You will certainly find many Americans and other anglos in the Leftist-nouveau-Judaism crowd in Tel Aviv, too. That's for the same basic reason. Making aliyah is not easy, and most Jews who do it from choice come from a strong ideology, whether on the Right or the Left. 

Also, many of us American immigrants were leaders in our Jewish communities or Jewish organizations, youth movements etc.

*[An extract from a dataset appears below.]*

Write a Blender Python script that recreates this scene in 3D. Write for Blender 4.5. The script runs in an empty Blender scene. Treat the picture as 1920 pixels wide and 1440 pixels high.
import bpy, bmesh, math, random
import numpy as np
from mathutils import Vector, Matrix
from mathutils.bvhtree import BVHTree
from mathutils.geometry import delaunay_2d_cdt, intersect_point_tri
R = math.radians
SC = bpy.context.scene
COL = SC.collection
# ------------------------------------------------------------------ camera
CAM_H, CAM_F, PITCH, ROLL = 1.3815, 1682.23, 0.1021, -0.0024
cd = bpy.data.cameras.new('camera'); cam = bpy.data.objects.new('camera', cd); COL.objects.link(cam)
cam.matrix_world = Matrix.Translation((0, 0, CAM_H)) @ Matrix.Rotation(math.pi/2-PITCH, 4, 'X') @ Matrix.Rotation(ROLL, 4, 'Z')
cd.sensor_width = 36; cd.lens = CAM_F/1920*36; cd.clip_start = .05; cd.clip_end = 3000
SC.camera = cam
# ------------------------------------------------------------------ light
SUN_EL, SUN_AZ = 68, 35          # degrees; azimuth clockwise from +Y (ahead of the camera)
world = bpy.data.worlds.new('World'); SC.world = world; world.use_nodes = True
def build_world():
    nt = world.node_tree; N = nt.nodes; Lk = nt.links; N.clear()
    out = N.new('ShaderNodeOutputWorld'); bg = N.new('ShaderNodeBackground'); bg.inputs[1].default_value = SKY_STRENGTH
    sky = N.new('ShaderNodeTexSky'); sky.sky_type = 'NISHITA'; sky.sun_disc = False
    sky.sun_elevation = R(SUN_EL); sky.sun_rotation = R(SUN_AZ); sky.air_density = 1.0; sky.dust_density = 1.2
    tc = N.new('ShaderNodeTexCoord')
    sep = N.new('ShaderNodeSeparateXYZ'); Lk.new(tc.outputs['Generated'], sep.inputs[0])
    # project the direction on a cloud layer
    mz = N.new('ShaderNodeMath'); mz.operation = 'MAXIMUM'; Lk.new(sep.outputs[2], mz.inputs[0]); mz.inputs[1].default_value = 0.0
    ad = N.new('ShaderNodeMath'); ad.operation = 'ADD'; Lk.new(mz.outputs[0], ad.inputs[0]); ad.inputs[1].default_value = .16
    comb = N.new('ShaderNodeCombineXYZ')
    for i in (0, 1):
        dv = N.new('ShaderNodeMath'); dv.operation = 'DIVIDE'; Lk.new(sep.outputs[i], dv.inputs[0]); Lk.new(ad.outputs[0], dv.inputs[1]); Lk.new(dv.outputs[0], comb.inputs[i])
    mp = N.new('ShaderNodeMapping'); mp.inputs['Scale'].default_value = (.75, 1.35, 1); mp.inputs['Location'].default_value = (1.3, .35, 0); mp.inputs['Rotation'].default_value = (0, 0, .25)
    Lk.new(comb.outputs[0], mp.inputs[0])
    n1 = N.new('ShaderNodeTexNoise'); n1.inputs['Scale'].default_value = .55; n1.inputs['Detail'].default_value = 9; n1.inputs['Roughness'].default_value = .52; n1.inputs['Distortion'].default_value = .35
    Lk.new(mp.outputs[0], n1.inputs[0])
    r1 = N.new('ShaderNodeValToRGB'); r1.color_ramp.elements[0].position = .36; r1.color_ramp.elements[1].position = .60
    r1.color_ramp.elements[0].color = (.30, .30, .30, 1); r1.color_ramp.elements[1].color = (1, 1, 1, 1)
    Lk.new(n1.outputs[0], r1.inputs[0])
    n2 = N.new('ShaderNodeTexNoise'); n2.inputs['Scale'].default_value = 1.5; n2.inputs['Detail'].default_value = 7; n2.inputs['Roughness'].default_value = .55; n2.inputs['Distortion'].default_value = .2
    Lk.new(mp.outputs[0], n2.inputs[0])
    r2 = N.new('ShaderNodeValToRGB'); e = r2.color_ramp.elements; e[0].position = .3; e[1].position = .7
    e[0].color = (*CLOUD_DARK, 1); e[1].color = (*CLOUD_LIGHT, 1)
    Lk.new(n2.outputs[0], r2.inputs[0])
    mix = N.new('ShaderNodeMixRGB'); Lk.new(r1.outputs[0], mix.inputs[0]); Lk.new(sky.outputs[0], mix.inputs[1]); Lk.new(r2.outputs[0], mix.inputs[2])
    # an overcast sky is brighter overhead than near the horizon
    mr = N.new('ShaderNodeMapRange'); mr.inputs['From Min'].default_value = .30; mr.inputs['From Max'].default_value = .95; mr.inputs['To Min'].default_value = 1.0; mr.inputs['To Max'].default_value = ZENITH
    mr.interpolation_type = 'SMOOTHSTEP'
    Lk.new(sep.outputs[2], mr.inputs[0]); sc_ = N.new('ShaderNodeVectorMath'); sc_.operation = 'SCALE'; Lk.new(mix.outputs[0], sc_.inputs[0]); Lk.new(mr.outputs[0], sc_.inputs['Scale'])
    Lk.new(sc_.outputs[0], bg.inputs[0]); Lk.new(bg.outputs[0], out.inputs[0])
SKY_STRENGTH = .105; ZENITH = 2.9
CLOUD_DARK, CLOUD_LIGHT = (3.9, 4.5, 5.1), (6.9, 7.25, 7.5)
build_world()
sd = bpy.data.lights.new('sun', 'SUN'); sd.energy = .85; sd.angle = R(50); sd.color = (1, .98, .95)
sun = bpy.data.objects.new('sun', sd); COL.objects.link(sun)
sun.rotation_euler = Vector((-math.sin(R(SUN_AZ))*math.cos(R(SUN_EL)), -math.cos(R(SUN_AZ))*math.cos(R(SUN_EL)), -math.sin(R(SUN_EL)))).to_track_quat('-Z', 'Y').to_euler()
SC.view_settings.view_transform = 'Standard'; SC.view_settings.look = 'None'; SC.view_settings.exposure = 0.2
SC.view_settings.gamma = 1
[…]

We stood out, stand out and aren't afraid to take a stand! 

I don't know this Sara Yael Hirschhorn, but it seems like she's too closed in her Leftist bubble to see the big picture, and that's a shame.


YMedad said...

I was one with whom she discussed matters as well as her research and thinking.
I am not responsible for those numbers,though, which I think too high even if 2nd generation and 3rd generation offspring are included.

Anonymous said...

She is an ex American at Oxford university U K

She interviewed many people in Yesha

Batya Medad said...

She may have mixed anglos with Americans.

Shoshana said...

First reaction - mazel tov.

Isn't the real story, that 85% of the settlements are not filled with American olim? I encounter a great many leftists who maintain the settlements are strictly an American project but this research would suggest otherwise.

Anonymous said...

the census is misleeading;

ensure that hevron be cared for properly, avoid politics, avoid identifying nationalities av olim, avoid slander, avoid american idolatry, avoid westernized idolatry, avoid anglit, avoid anglos, avoid any reminders of your putrid exiles, otherwise, y'all go way back to the foot of the mountain unceremoniously

Batya Medad said...

Honestly, I think it's extremely difficult to do an accurate study. And they must define immigrant. Technically someone who was brought to Israel as a child will always be an immigrant.
For many immigrants, living in small communities gave us "families."